Retype the records below exactly as they appear, but leave out any pictures.

* begin *

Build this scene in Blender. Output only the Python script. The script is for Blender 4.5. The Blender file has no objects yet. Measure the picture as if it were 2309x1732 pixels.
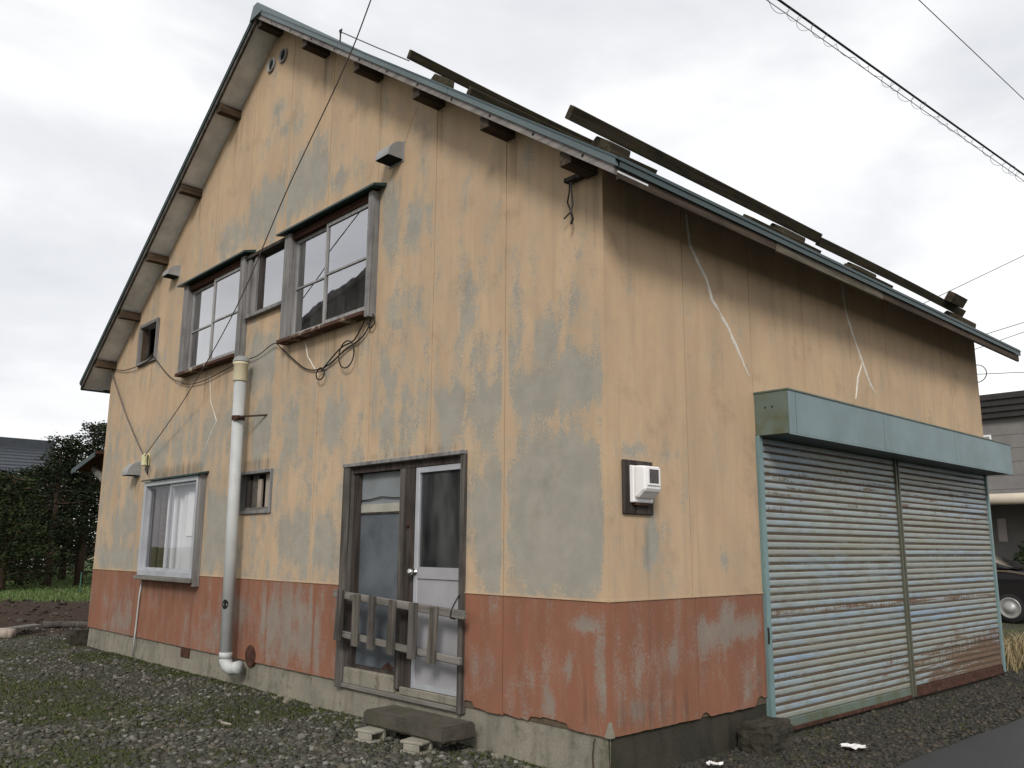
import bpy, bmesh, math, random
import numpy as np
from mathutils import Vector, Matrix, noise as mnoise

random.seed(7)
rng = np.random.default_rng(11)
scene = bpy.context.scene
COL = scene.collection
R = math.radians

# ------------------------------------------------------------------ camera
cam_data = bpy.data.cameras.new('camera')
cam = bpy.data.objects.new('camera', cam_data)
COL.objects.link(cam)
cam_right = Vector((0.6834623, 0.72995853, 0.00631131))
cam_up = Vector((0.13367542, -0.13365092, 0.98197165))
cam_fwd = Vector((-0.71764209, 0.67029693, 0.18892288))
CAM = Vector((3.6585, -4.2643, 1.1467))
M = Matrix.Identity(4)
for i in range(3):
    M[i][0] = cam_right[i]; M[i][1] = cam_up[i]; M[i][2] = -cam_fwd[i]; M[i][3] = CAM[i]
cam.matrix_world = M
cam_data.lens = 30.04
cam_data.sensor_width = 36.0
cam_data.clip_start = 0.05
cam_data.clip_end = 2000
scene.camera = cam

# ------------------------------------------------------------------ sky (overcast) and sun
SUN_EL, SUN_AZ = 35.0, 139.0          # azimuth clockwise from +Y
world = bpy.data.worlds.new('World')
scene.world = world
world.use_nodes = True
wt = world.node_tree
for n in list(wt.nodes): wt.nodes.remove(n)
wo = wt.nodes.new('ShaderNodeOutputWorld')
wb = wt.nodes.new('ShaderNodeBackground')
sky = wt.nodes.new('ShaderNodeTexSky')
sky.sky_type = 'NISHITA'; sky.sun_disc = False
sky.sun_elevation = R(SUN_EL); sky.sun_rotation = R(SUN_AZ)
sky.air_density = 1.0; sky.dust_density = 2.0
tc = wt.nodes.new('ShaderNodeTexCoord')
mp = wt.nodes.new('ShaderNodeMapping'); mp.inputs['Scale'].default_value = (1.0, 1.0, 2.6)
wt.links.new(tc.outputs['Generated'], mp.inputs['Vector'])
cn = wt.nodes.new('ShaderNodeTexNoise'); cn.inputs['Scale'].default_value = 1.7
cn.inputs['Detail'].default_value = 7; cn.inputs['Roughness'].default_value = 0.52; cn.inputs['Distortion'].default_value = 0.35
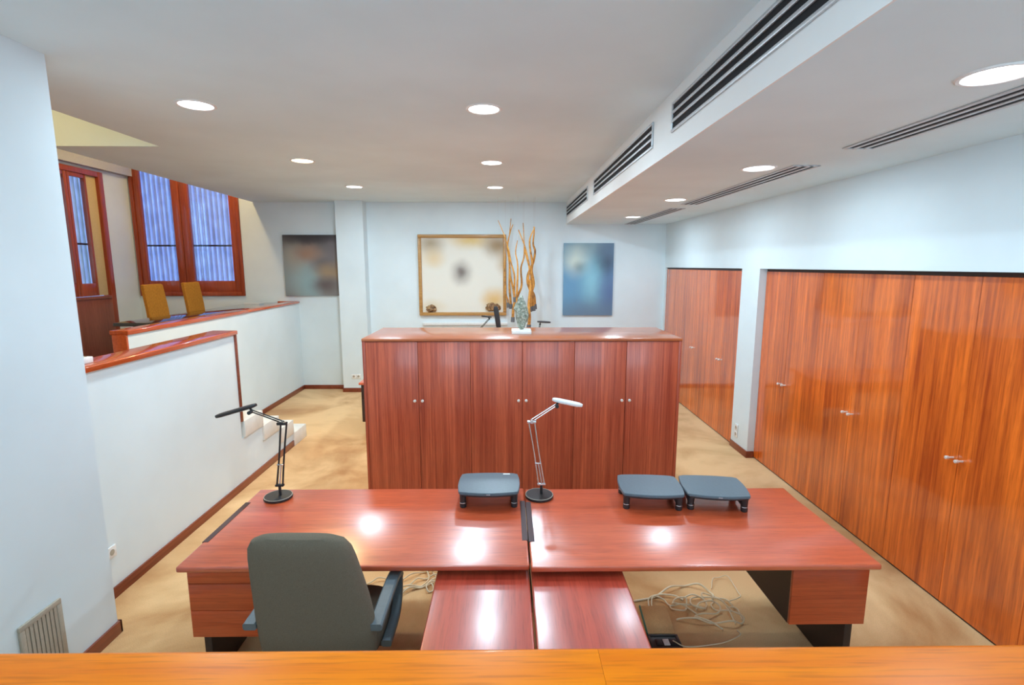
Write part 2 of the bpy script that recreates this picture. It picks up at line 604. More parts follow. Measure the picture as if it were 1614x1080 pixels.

* end *

_Expected output_
Build this scene in Blender. Output only the Python script. The script is for Blender 4.5. The Blender file has no objects yet. Measure the picture as if it were 2309x1732 pixels.
import bpy, bmesh, math, random
import numpy as np
from mathutils import Vector, Matrix, noise as mnoise

random.seed(7)
rng = np.random.default_rng(11)
scene = bpy.context.scene
COL = scene.collection
R = math.radians

# ------------------------------------------------------------------ camera
cam_data = bpy.data.cameras.new('camera')
cam = bpy.data.objects.new('camera', cam_data)
COL.objects.link(cam)
cam_right = Vector((0.6834623, 0.72995853, 0.00631131))
cam_up = Vector((0.13367542, -0.13365092, 0.98197165))
cam_fwd = Vector((-0.71764209, 0.67029693, 0.18892288))
CAM = Vector((3.6585, -4.2643, 1.1467))
M = Matrix.Identity(4)
for i in range(3):
    M[i][0] = cam_right[i]; M[i][1] = cam_up[i]; M[i][2] = -cam_fwd[i]; M[i][3] = CAM[i]
cam.matrix_world = M
cam_data.lens = 30.04
cam_data.sensor_width = 36.0
cam_data.clip_start = 0.05
cam_data.clip_end = 2000
scene.camera = cam

# ------------------------------------------------------------------ sky (overcast) and sun
SUN_EL, SUN_AZ = 35.0, 139.0          # azimuth clockwise from +Y
world = bpy.data.worlds.new('World')
scene.world = world
world.use_nodes = True
wt = world.node_tree
for n in list(wt.nodes): wt.nodes.remove(n)
wo = wt.nodes.new('ShaderNodeOutputWorld')
wb = wt.nodes.new('ShaderNodeBackground')
sky = wt.nodes.new('ShaderNodeTexSky')
sky.sky_type = 'NISHITA'; sky.sun_disc = False
sky.sun_elevation = R(SUN_EL); sky.sun_rotation = R(SUN_AZ)
sky.air_density = 1.0; sky.dust_density = 2.0
tc = wt.nodes.new('ShaderNodeTexCoord')
mp = wt.nodes.new('ShaderNodeMapping'); mp.inputs['Scale'].default_value = (1.0, 1.0, 2.6)
wt.links.new(tc.outputs['Generated'], mp.inputs['Vector'])
cn = wt.nodes.new('ShaderNodeTexNoise'); cn.inputs['Scale'].default_value = 1.7
cn.inputs['Detail'].default_value = 7; cn.inputs['Roughness'].default_value = 0.52; cn.inputs['Distortion'].default_value = 0.35
Write part 2 of the bpy script that recreates this picture. It picks up at line 604. More parts follow. Measure the picture as if it were 1614x1080 pixels.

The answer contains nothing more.